Respected and established memory manufacturer Corsair has chosen to wait and watch where the emerging SSD market is heading. It has chosen to do so even though it is technically very close to this market and it would have seemed like a very natural way of expanding its product lineup. It has now finally decided to enter the market with the S128 model. As the name implies it is harddrive with 128 GB capacity, but read and write speeds at only 90MB/s and 70MB/s respectively. This may sound low, but Corsair claims that its SSD is still superior, thanks to its memory controller.
This is because most of the competing products use the JMicron602 memory controller, while Corsair has used a controller and NAND flash chips from Samsung. The reason for this is that JMicron602 has known issues with handling fast writes of small files, which is what a system drive is supposed to be good at.

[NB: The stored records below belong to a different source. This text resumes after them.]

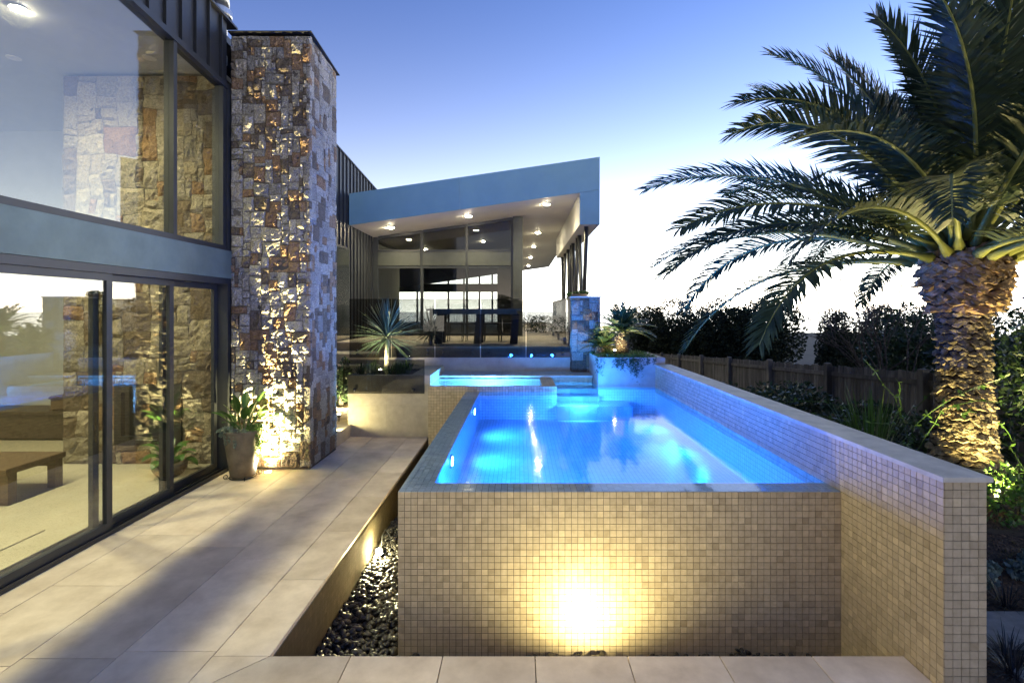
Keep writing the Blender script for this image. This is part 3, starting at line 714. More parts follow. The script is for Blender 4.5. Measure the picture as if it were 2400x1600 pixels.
# ------------------------------------------------------------------ pavilion with the raked roof
RS = .1415
def sof(x): return 4.51+RS*(x+4.48)
def pavilion():
    p = thing('pavilion', 'pavilion with raked grey roof, lit soffit and black framed glazing above the pool', 'house', (-1.2, 15, TZ))
    YF, YB, YG = 13.0, 35.5, 15.15
    xl, xr, xi = -4.48, 2.09, 1.58
    rt = lambda x: sof(x)+.826+.034*(x+4.48)/6.57
    MB().prism([(xl, sof(xl)), (xr, sof(xr)), (xr, rt(xr)-.012), (xl, rt(xl)-.012)], 'y', YF+.022, YB).build('roof', 'soffit', p)
    MB().prism([(-9.6, sof(-9.6)), (xl-.06, sof(xl-.06)), (xl-.06, rt(xl)-.02), (-9.6, rt(-9.6))], 'y', YG+.1, YB).build('rear_roof', 'soffit', p)
    xj = -1.57; g = .003
    MB().prism([(xl, sof(xl)-.006), (xj-g, sof(xj)-.006), (xj-g, rt(xj)), (xl, rt(xl))], 'y', YF, YF+.02).build('fascia_panel', 'fascia', p)
    MB().prism([(xj+g, sof(xj)-.006), (xi, sof(xi)-.006), (xr+.012, sof(xr)+.006), (xr+.012, rt(xr)), (xj+g, rt(xj))], 'y', YF, YF+.02).build('fascia_panel', 'fascia', p)
    MB().prism([(xi, 4.526), (xr+.012, 4.526), (xr+.012, sof(xr)), (xi, sof(xi)-.012)], 'y', YF, YF+.02).build('fascia_panel', 'fascia', p)
    MB().prism([(xi, 4.532), (xr, 4.532), (xr, sof(xr)-.002), (xi, sof(xi)-.002)], 'y', YF+.022, 21.3).build('downstand', 'soffit', p)
    MB().box(xr+.001, xr+.012, YF+.021, 21.3, 4.53, sof(xr)).build('side_fascia', 'fascia', p)
    MB().box(xr+.001, xr+.012, YF+.021, YB, sof(xr)+.004, rt(xr)-.014).build('side_fascia', 'fascia', p)
    # front glazing
    def frames(y, xs, zl, zh, top=True, m='frame'):
        for a, c in xs:
            MB().box(a, c, y-.05, y+.05, TZ, sof(a)-.01).build('mullion', m, p)
    zs = 4.11
    xs = [(-4.47, -4.32), (-3.03, -2.95), (-1.65, -1.58), (-.27, -.20)]
    frames(YG, xs, 0, 0)
    MB().box(-.199, .09, YG-.14, YG+.16, TZ, sof(-.199)-.004).build('corner_post', 'transom', p)
    for i in range(3):
        a, c = xs[i][1], xs[i+1][0]
        box('transom_panel', 'transom', p, a+.001, c-.001, YG-.07, YG+.03, 3.64, 4.06)
        box('door_head', 'frame', p, a+.001, c-.001, YG-.045, YG+.03, 3.56, 3.638)
        box('sill', 'frame', p, a+.001, c-.001, YG-.08, YG+.03, 4.062, 4.12)
        b = MB(); b.prism([(a+.001, sof(a)-.09), (c-.001, sof(c)-.09), (c-.001, sof(c)-.004), (a+.001, sof(a)-.004)], 'y', YG-.04, YG+.04); b.build('head', 'frame', p)
        b = MB(); b.prism([(a-.002, 4.118), (c+.002, 4.118), (c+.002, sof(c)-.085), (a-.002, sof(a)-.085)], 'y', YG-.005, YG+.005); b.build('clerestory_pane', 'pavilion_glass', p)
        box('door_pane', 'pavilion_glass', p, a-.002, c+.002, YG-.005, YG+.005, TZ+.06, 3.565)
        box('bottom_rail', 'frame', p, a+.001, c-.001, YG-.03, YG+.03, TZ+.001, TZ+.07)
    # rear glazing, seen through the room
    YR = 35.0
    for x in (-9.5, -7.3, -5.1, -4.0, -2.9, -2.0): MB().box(x, x+.12, YR-.06, YR+.06, TZ, sof(x)-.01).build('rear_mullion', 'frame', p)
    box('rear_transom', 'beam', p, -9.38, -1.4, YR-.12, YR-.062, 3.62, 4.2)
    box('rear_pane', 'pavilion_glass', p, -9.5, -1.4, YR-.005, YR+.005, TZ, 4.8)
    struct(MB().box(-9.6, .05, YG+.2, YR+.3, TZ+.0, TZ+.012).build('pavilion_floor', 'dark_timber'))
    struct(MB().box(-1.0, .06, 22.0, YR+.1, TZ+.013, sof(-1.0)-.004).build('pavilion_wall', 'grey_paint'))
    struct(MB().box(-.02, .06, YG+.17, 21.99, TZ+.013, sof(-.02)-.004).build('pavilion_wall', 'grey_paint'))
    struct(MB().box(-9.75, -9.61, YG, YR, TZ, 4.4).build('pavilion_wall', 'grey_paint'))
    struct(MB().box(-5.2, -4.50, YG+.2, 18.5, TZ+.013, sof(-5.2)-.004).build('pavilion_wall', 'grey_paint'))
    struct(MB().box(-9.6, -5.21, YG+.2, YG+.4, TZ+.013, sof(-9.6)-.004).build('pavilion_wall', 'grey_paint'))
    # V columns under the downstand
    for i, (ya, yb) in enumerate(((13.36, 14.9), (15.4, 16.7), (17.1, 18.4), (19.6, 20.9))):
        v = thing('v_column', ['nearest', 'second', 'third', 'farthest'][i]+' V shaped black steel column under the roof edge', 'column', (1.8, (ya+yb)/2, TZ), 'V shaped columns along the roof edge')
        ym = (ya+yb)/2
        for y in (ya, yb):
            s = 1 if y == yb else -1
            MB().tube([(1.80, ym+.055*s, TZ), (1.80, y, 4.53)], [.05, .062], 12).build('strut', 'black_metal', v, True)
        MB().box(1.7, 1.9, ym-.16, ym+.16, TZ+.0005, TZ+.02).build('base_plate', 'black_metal', v)
    # soffit downlights, set where the raked soffit meets the beam of each lamp
    xs = [(-3.65, 14.0, 'left soffit downlight at the low end of the pavilion roof', 150), (-1.44, 13.95, 'middle soffit downlight above the pavilion clerestory', 150), (.75, 13.85, 'right soffit downlight near the folded roof corner', 170),
          (.70, 18.8, 'second soffit downlight back along the pavilion side', 150), (.65, 22.7, 'third soffit downlight back along the pavilion side', 160),
          (.60, 27.2, 'fourth soffit downlight back along the pavilion side', 120), (.56, 32.0, 'farthest soffit downlight along the pavilion side', 100)]
    for x, y, lab, pw in xs:
        d = downlight(x, y, sof(x)-.016, True, lab, pw, group='soffit downlights', angle=150, r=.085, color=NEUT, blend=.8)
    for x, y, lab in ((-3.6, 19.0, 'left ceiling downlight inside the pavilion behind the clerestory'), (-1.4, 19.0, 'right ceiling downlight inside the pavilion behind the clerestory')):
        downlight(x, y, sof(x)-.014, True, lab, 90, group='pavilion ceiling downlights', r=.05)
    # cladding wall that links the house to the pavilion
    lw = thing('link_building', 'black standing seam wing between the stone pillar and the pavilion', 'house', (-4.6, 12, .6))
    X = -4.52; y = 8.06; r = random.Random(9)
    ct = lambda y: 6.30-.078*(y-12.4)
    while y < 15.1:
        y1 = min(y+.27, 15.16)
        MB().prism([(y, .3), (y1, .3), (y1, ct(y1)), (y, ct(y))], 'x', X-.2, X, r.random()).build('cladding_panel', 'cladding', lw)
        MB().prism([(y-.011, .3), (y+.011, .3), (y+.011, ct(y)-.002), (y-.011, ct(y)-.002)], 'x', X+.001, X+.034).build('cladding_seam', 'cladding', lw)
        y = y1
    b = MB(); yz_bar(b, 8.06, ct(8.06)+.002, 16.5, ct(16.5)+.002, .03, X-.6, X+.04); b.build('roof_trim', 'black_metal', lw)
    wf = box('window_frame', 'frame', lw, X+.036, X+.06, 11.9, 13.0, 1.5, 3.9)
    box('window_pane', 'window_glass', lw, X+.061, X+.066, 11.96, 12.94, 1.56, 3.84)
    # table and chairs on the terrace
    t = thing('outdoor_table', 'long dark outdoor table with slab trestle legs behind the glass fence', 'table', (-1, 11.5, TZ))
    box('table_top', 'grey_paint', t, -2.10, .06, 11.15, 12.05, TZ+.76, TZ+.80)
    box('apron', 'grey_paint', t, -1.98, -.06, 11.25, 11.95, TZ+.68, TZ+.759)
    for x in (-1.85, -.95, -.12):
        for y in (11.3, 11.85):
            MB().prism([(x-.11, TZ), (x+.07, TZ), (x+.11, TZ+.679), (x-.04, TZ+.679)], 'y', y, y+.06).build('leg', 'black_metal', t)
    labs = ['wire dining chair nearest the dracaena at the dark table', 'second wire dining chair along the dark table', 'third wire dining chair along the dark table', 'wire dining chair at the right end of the dark table']
    for i, x in enumerate((-1.6, -1.15, -.7, -.28)):
        c = thing('dining_chair', labs[i], 'chair', (x, 12.5, TZ), 'chairs at the outdoor table')
        box('seat', 'black_metal', c, x-.2, x+.2, 12.2, 12.62, TZ+.43, TZ+.455)
        MB().tube([(x-.2, 12.6, TZ+.456), (x-.2, 12.66, TZ+.70), (x-.16, 12.67, TZ+.73), (x+.16, 12.67, TZ+.73), (x+.2, 12.66, TZ+.70), (x+.2, 12.6, TZ+.456)], .012, 6).build('back_hoop', 'black_metal', c)
        for k in range(5): MB().tube([(x-.13+.065*k, 12.6, TZ+.456), (x-.13+.065*k, 12.668, TZ+.722)], .005, 5).build('back_wire', 'black_metal', c)
        for sx in (-.18, .18):
            for y in (12.23, 12.58): MB().tube([(x+sx, y, TZ), (x+sx*.9, y, TZ+.43)], .011, 6).build('leg', 'black_metal', c)
pavilion()

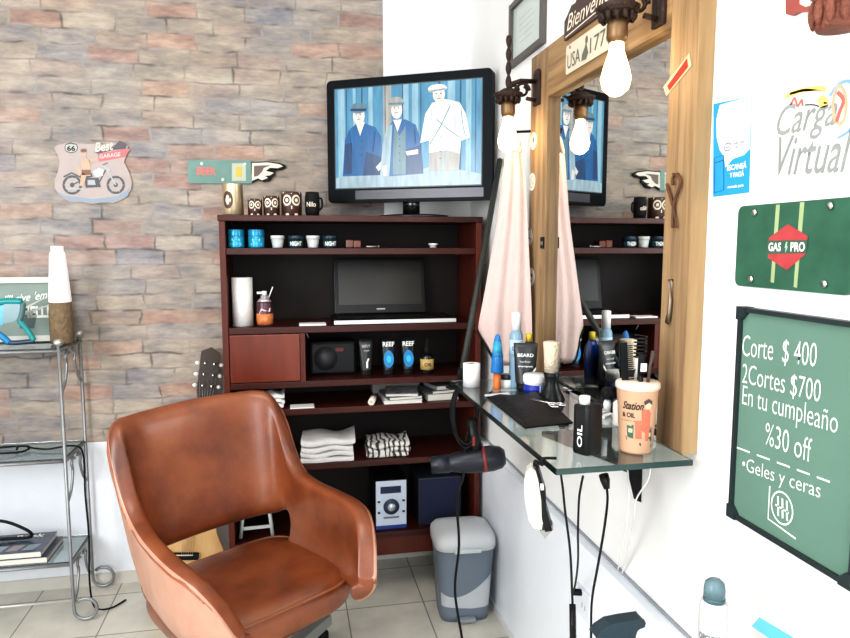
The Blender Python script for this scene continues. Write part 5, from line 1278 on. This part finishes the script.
def b_rz(t):
    MB().tube([(0, 0, 0), (0, 0, h * 1.0)], .005, 8).build('handle', BLACK, t); MB().tube([(-.0, 0, h * 1.0), (.0, 0, h * 1.28)], .007, 8).build('head', BLACKM, t)
    m = MB(); m.box((0, -.008, h * 1.10), (.012, .002, .016)); m.build('white_mark', LTX_W, t)
in_cup('razor', 'black razor with white mark standing in the pale cup', 'razor', .0, -.004, b_rz, (.02, .02))
def b_st(t): MB().tube([(0, 0, 0), (0, 0, h * 1.15), (.003, 0, h * 1.34)], [.003, .0035, .0055], 8).build('handle', mat('handle_brown', (.05, .03, .025), .4), t)
in_cup('brush_handle', 'thin dark brush handle leaning out at the right of the cup', 'brush', .004, -.006, b_st, (.08, .07))
def b_sp(t):
    MB().tube([(0, 0, 0), (0, 0, h * 1.2)], .004, 8).build('handle', BLACK, t)
    m = MB(); m.tube([(.012 * math.cos(k * .7), .012 * math.sin(k * .7), h * 1.2 + k * .0008) for k in range(60)], .0018, 6); m.build('coil', BLACK, t)
in_cup('round_brush', 'round black wire brush standing behind the razor in the cup', 'brush', .004, .006, b_sp, (-.01, .02))

# ================================================================== HANGING TOOLS
def dryer():
    c = onX(470, 461, .50); c = onY(468, 461, 1.99)
    t = thing('hair_dryer', 'black hair dryer hanging at the far end of the glass shelf', 'hair dryer', c)
    o = c
    ax = Vector((.97, -.2, .12)).normalized()
    q = ax.to_track_quat('Z', 'Y').to_matrix().to_4x4()
    Ld = W(430, 503, c) / 2 * 1.03
    prof = [(0, Ld), (.022, Ld * .99), (.034, Ld * .88), (.040, Ld * .65), (.040, Ld * .2), (.036, -.1 * Ld), (.028, -.45 * Ld), (.026, -.5 * Ld), (.030, -.52 * Ld), (.026, -.98 * Ld), (.022, -1.0 * Ld), (.020, -.6 * Ld), (0, -.6 * Ld)]
    bd = MB().lathe(prof, 28, 0, q).build('barrel', mat('dryer_black', (.012, .014, .022), .35), t)
    m = MB().lathe([(.0405, Ld * .40), (.0405, Ld * .48)], 28, 0, q); m.build('red_band', mat('dryer_red', (.25, .03, .03), .4), bd)
    hb = Vector(ax) * Ld * .25
    MB().tube([hb + Vector((0, 0, .0)), hb + Vector((-.01, -.0, .07)), hb + Vector((-.02, -.0, .13))], [.022, .019, .017], 14).build('handle', BLACK, t)
    m = MB().box((hb.x - .018, hb.y - .018, .07), (.008, .006, .03)); m.build('switch', mat('dryer_red', (.25, .03, .03), .4), t)
    top = hb + Vector((-.02, 0, .13)); cp = onY(466, 414, 1.985) - c
    loop = [cp + Vector((.040 * math.cos(a) * (1 + .12 * math.sin(k * .37)), .012 * math.sin(k * .6), .098 * math.sin(a) * (1 - .06 * math.sin(k * .29)))) for k, a in enumerate([PI * 2 * j / 16 for j in range(81)])]
    MB().tube(spline(loop, 3), .0045, 6).build('hanging_loop', CORD, t)
    tail = [top, cp + Vector((.0, .0, -.09)), Vector((-.02, -.02, -.04)), onY(457, 500, 1.97) - c, onY(459, 545, 1.97) - c, onY(455, 590, 1.965) - c, onY(462, 638, 1.96) - c, onY(470, 690, 1.95) - c, Vector((.06, -.05, -c.z + .006)), Vector((.16, -.10, -c.z + .006))]
    MB().tube(spline(tail, 6), .0042, 6).build('power_cord', CORD, t)
    MB().tube([(TX0 + .01 - c.x, TY1 - .03 - c.y, TZ - .018 - c.z), (TX0 - .012 - c.x, TY1 - .005 - c.y, TZ - .018 - c.z), cp + Vector((0, 0, .098))], .004, 6).build('hook', BLACKM, t)
dryer()
def clipper():
    p = onX(541, 468, .462); t = thing('hair_clipper', 'white and black hair clipper hanging from the glass shelf edge', 'clipper', (p.x, p.y, 0))
    pz = lambda y: onX(541, y, .462).z
    zt3, zb3 = pz(466), pz(528); H = zt3 - zb3; t.location.z = zb3
    v = Vector((p.x, p.y, 0)).normalized(); side = Vector((v.y, -v.x, 0))      # seen side-on from the room
    M = Matrix(((side.x, v.x, 0, 0), (side.y, v.y, 0, 0), (0, 0, 1, 0), (0, 0, 0, 1))) @ Matrix.Rotation(math.radians(-6), 4, 'Y')
    s_ = H / 62
    body = [(-8, 60), (-11, 50), (-12, 30), (-10, 10), (-6, 2), (2, 0), (4, 10), (4, 30), (3, 50), (1, 60), (-3, 63)]
    m = MB(); m.prism([(x * s_, z * s_) for x, z in body][::-1][::-1], -.016, .016, 0, M, True); m.build('body', mat('clipper_white', (.50, .49, .44), .35), t, bevel=.005, seg=3)
    blk = [(1, 62), (3, 50), (4, 30), (3, 12), (5, -2), (12, -1), (10, 12), (8, 22), (9, 36), (6, 52), (4, 62)]
    m = MB(); m.prism([(x * s_, z * s_) for x, z in blk], -.0165, .0165, 0, M); m.build('grip', BLACK, t, bevel=.003)
    m = MB(); m.prism([(x * s_, z * s_) for x, z in [(0, -1), (4, -9), (13, 0), (12, 4), (5, 0)]][::1], -.015, .015, 0, M); m.build('blade', DULLM, t)
    m = MB().box((6 * s_, -.018, 44 * s_), (3 * s_, .004, 6 * s_), 0, M); m.build('switch', WPLAST, t)
    a = M @ Vector((0, 0, 62 * s_)); m = MB().tube(spline([a, a + Vector((.002, 0, .010)), Vector((.003, 0, TZ - .006 - zb3)), Vector((.003, 0, TZ + .006 - zb3)), Vector((.03, 0, TZ + .005 - zb3))], 5), .003, 6); m.build('hanging_loop', BLACKM, t)
clipper()
def hang(name, label, pts, r, m, plug=True):
    P = spline(pts, 8); t = thing(name, label, 'cord', P[-1]); o = Vector(P[-1])
    MB().tube([q - o for q in P], r, 8).build('hanging_wire', m, t)
    return t, o
XC = .52
sock = onX(586, 601, XF); 
t, o = hang('clipper_cable', 'long black cord hanging from the shelf corner below the clipper', [onX(561, 475, .545), onX(563, 490, .545), onX(565, 510, .545), onX(570, 550, .545), onX(572, 590, .54), onX(573, 625, .53), onX(572, 660, .52), onX(573, 760, .52)], .0026, CORD)
m = MB().tube([onX(572.5, 604, .537) - o, onX(573, 640, .526) - o], .0065, 8); m.build('inline_adapter', BLACK, t)
t, o = hang('black_cable', 'black cord dropping from the shelf into the white wall socket', [onX(583, 476, .60), onX(581, 486, .60), onX(579, 500, .60), onX(578, 530, .61), onX(578, 560, .65), onX(576, 580, .70), onX(573.5, 592, XF - .03)], .0026, CORD)
e1 = onX(573.5, 592, XF - .03) - o; m = MB().tube([e1, e1 + Vector((.026, 0, -.004))], .009, 10); m.build('plug', CORD, t)
t, o = hang('plugged_cable', 'black cord with thick connector below the middle of the shelf', [onX(604, 476, .63), onX(606, 484, .63), onX(607.5, 500, .62), onX(604, 530, .58), onX(598, 565, .59), onX(592, 600, .60), onX(591, 640, .60), onX(590, 740, .61)], .0026, CORD)
m = MB().tube([onX(603.5, 474.5, .63) - o, onX(605, 480, .63) - o, onX(606.8, 489, .63) - o], [.010, .010, .006], 10); m.build('connector', BLACK, t)
t, o = hang('white_cable', 'thin white cord hanging beside the plugged black cord', [onX(627, 468, .69), onX(628, 475, .69), onX(628.5, 500, .68), onX(625, 530, .71), onX(620, 555, .74), onX(618, 571, XW - .004)], .0018, CORDW)
t, o = hang('white_cable', 'thin white cord nearest the black shelf bracket', [onX(650, 469, .73), onX(648, 480, .73), onX(636, 500, .72), onX(634, 520, .73), onX(628, 548, .75), onX(622, 574, XW - .004)], .0018, CORDW)
# wall socket
p = onX(583, 603, XF); t = thing('wall_socket', 'white double wall socket low on the pale wainscot', 'socket', (XF, p.y, p.z), RW)
MB().prism(rrect(-.035, .055, -.03, .045, .006), -.009, -.0005).build('face_plate', mat('socket_white', (.74, .77, .82), .4, var=.02), t, bevel=.002)
m = MB()
for x in (.012, .030): m.flat(rect(x, x + .004, -.004, .010), -.0095)
m.build('slots', mat('slot_dark', (.25, .27, .3), .5), t)

# ================================================================== RIGHT WALL SIGNS
def panel(name, label, cat, px, X=XW, th=.004):
    """px: left, right at mid; corners TL, BL, and right px -> returns thing with local width/height"""
    (tl, bl_, rx) = px
    a = onX(*tl, X - th); b = onX(*bl_, X - th); r = onX(rx[0], rx[1], X - th)
    y0 = (a.y + b.y) / 2; w = y0 - r.y; h = a.z - b.z
    t = thing(name, label, cat, (X, y0 - w / 2, b.z), RW); return t, w, h
def chalkboard():
    t, w, h = panel('chalkboard', 'green price chalkboard with black frame and white handwriting', 'chalkboard', ((734, 306), (732.5, 517.5), (862, 450)), th=.015)
    hw = w / 2; FRM = mat('board_frame', (.018, .028, .030), .45); CH = mat('board_green', (.12, .22, .17), .8, var=.18, scale=5)
    m = MB(); b = .008
    for q in (rect(-hw, hw, 0, b), rect(-hw, hw, h - b, h), rect(-hw, -hw + b, b, h - b), rect(hw - b, hw, b, h - b)): m.prism(q, -.016, -.0005)
    m.build('frame', FRM, t, bevel=.001)
    for sx in (-1, 1):
        for z in (0, h):
            d = -1 if z else 1; k = .022
            m = MB(); poly = [(sx * (hw + .001), z - d * .001), (sx * (hw - k), z - d * .001), (sx * (hw - k), z + d * .010), (sx * (hw - .010), z + d * k), (sx * (hw + .001), z + d * k)]
            if sx * d > 0: poly = poly[::-1]
            m.prism(poly, -.019, -.0005); m.build('corner_cap', FRM, t)
    m = MB(); m.flat(rect(-hw + b * .8, hw - b * .8, b * .8, h - b * .8), -.010, 0); m.build('board', CH, t)
    f = lambda x, y: rl(t, x, y, XW - .0105)
    CK = mat('chalk', (.80, .84, .80), .9, var=.08)
    def line(txt, q0, q1, hpx_z, **k):
        a, b_ = f(*q0), f(*q1); d = Vector((b_[0] - a[0], 0, b_[1] - a[1])); w_ = d.length
        lettering(txt, t, (a[0], -.0105, a[1]), d.normalized(), Z_, w_, hpx_z, CK, 'chalk_line', bold=k.get('bold', -.008), shear=k.get('shear', 0))
    s = lambda px, n: n / F * onX(px, 400, XW).length * .66
    line('Corte  $ 400', (742, 359), (816, 371), s(780, 26)); line('2Cortes $700', (742, 385.5), (820, 406), s(780, 24)); line('En tu cumpleaño', (742, 410), (837, 441), s(790, 27))
    line('%30 off', (765, 444), (811, 463), s(790, 23)); line('•Geles y ceras', (742, 474), (820, 503), s(780, 19))
    m = MB()
    for k in range(5):
        x = 737 + k * 20; y = 447.5 + (x - 737) * .37
        m.stroke([f(x, y), f(x + 13, y + 13 * .37)], .003, -.0108)
    m.build('dashed_line', CK, t); m = MB()
    a = f(782, 508); 
    m.stroke(ell(a[0], a[1], .024, .026, 24), .003, -.0108, 0, True)
    m.stroke([(a[0] - .030, a[1] + .026), (a[0] - .030, a[1] - .03), (a[0] + .034, a[1] - .037)], .003, -.0108)
    for dx in (-.010, 0, .010): m.stroke([(a[0] + dx, a[1] + .016), (a[0] + dx + .003, a[1] - .016)], .004, -.0108)
    m.stroke([(a[0] - .015, a[1]), (a[0] + .016, a[1] - .002)], .003, -.0108)
    m.build('chalk_emblem', CK, t)
chalkboard()
def gas_sign():
    t, w, h = panel('gas_sign', 'weathered dark green metal plate with red hexagon emblem', 'sign', ((737.5, 206.5), (735.5, 285.5), (854, 245)), th=.006)
    hw = w / 2
    MB().prism(rrect(-hw, hw, 0, h, .012), -.006, -.0005).build('plate', mat('plate_green', (.03, .105, .065), .45, var=.45, scale=22), t)
    f = lambda x, y: rl(t, x, y, XW - .0065)
    D = -.0065; m = MB(); K = lambda pts, k, d=0: m.flat([f(*q) for q in pts][::-1], D - d * .0003, k)
    
    for pl in ([(776, 205), (780, 204.5), (774, 283), (770.5, 282)], [(800, 202.5), (804.5, 202), (797, 288), (793.5, 287)]):
        MB().flat([f(*q) for q in pl][::-1], D).build('stripe', mat('stripe_green', (.34, .42, .22), .5, var=.15), t)
    m = MB(); K([(788, 224), (808, 236), (806, 254), (787, 270), (768, 258), (769, 238)], 0, 1); m.build('hexagon', mat('hex_red', (.42, .055, .06), .5, var=.35, scale=40), t)
    m = MB(); K([(768, 240.5), (808, 240), (806.5, 253), (767.5, 254)], 0, 2); m.build('band', mat('band_green', (.05, .11, .075), .5), t)
    a, b = f(769, 251.2), f(782, 242.5); lettering('GAS', t, (a[0], D - .0010, a[1]), X_, Z_, b[0] - a[0], b[1] - a[1], LTX_W, bold=.03)
    a, b = f(791, 251.5), f(806, 242); lettering('PRO', t, (a[0], D - .0010, a[1]), X_, Z_, b[0] - a[0], b[1] - a[1], LTX_W, bold=.03)
    m = MB(); K([(786.5, 242), (788, 242), (787, 246), (788.5, 246), (785.5, 253), (786.3, 248), (785, 248)], 0, 3); m.build('bolt_mark', mat('bolt_green', (.35, .62, .42), .5), t)
    for q in [(755, 212.5), (831, 206), (751.5, 279), (825, 284)]:
        c = f(*q); MB().lathe([(0, 0), (.006, 0), (.005, .003), (0, .004)], 12, 0, Matrix.Translation((c[0], D, c[1])) @ Matrix.Rotation(PI / 2, 4, 'X')).build('screw', STEEL, t)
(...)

The root of the problem is often said being how the operating system handles Solid State Drives and optimizations have resulted in decent improvements, but just like Intel Corsair has developed a solution that works around this problem.
Corsair claims that its first contribution to the SSD segment has low theoretic read and write rates it will still deliver superior performance in real life use.
Whether this is correct or not is something we hope to find out within the the near future when the first reviews appear. Keep an eye out for Corsair’s new drives as it is expected to appear in stores soon, cost around $400.
It’s not often we see manufacturers dare to go their own way like this, because like with most markets it is the specifications that sells, but then again this is far from always reflected by how it actually performs. We hope that Corsair’s venture will fan out and that perhaps more companies will go down the same path in that case.